Ledgers of the Stubbs business for the years between 1790 and 1830 are held at the North Yorkshire County Record Office [NYCRO ZGB].  What follows are the notes I made for NYCRO in 2008, when the ledgers returned from conservation:-

These ledgers relate to the business established by Thomas Stubbs (1761-1838) at the house and premises known as the Bridge Foot, Boroughbridge. 

Thomas Stubbs was the grandfather of Bishop William Stubbs of Oxford, the eminent historian.   Stubbs “recommended the following up of local and personal history as leading to a connexion with the greater streams and lines of social and political history that is full of direct interest, which a man can have all to himself” [1].  He used his own family history as an example:
“... My grandfather’s house stood on the ground on which Earl Thomas of Lancaster was taken prisoner by Edward II, on the very site of the battle of Boroughbridge; he, too, was churchwarden of the chapel in which the earl was captured....” [2]
The Bridge Foot was a house the Bishop knew well.
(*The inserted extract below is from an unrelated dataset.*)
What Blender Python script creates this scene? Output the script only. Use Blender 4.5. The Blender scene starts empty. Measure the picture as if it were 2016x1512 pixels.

Thomas Stubbs  was born in Ripley, the son of Thomas Stubbs (born in Hampsthwaite, 1735-1805) and Elizabeth Walls of Milby (1743-99) [3].  His father had chosen to leave Nidderdale, where the family had lived and farmed for many generations, to become a grocer in Ripley. 

In his turn, Thomas junior left Ripley for the thriving town of Boroughbridge, where he set himself up as a grocer, tea dealer and wine and spirit merchant living and working at the Bridge Foot.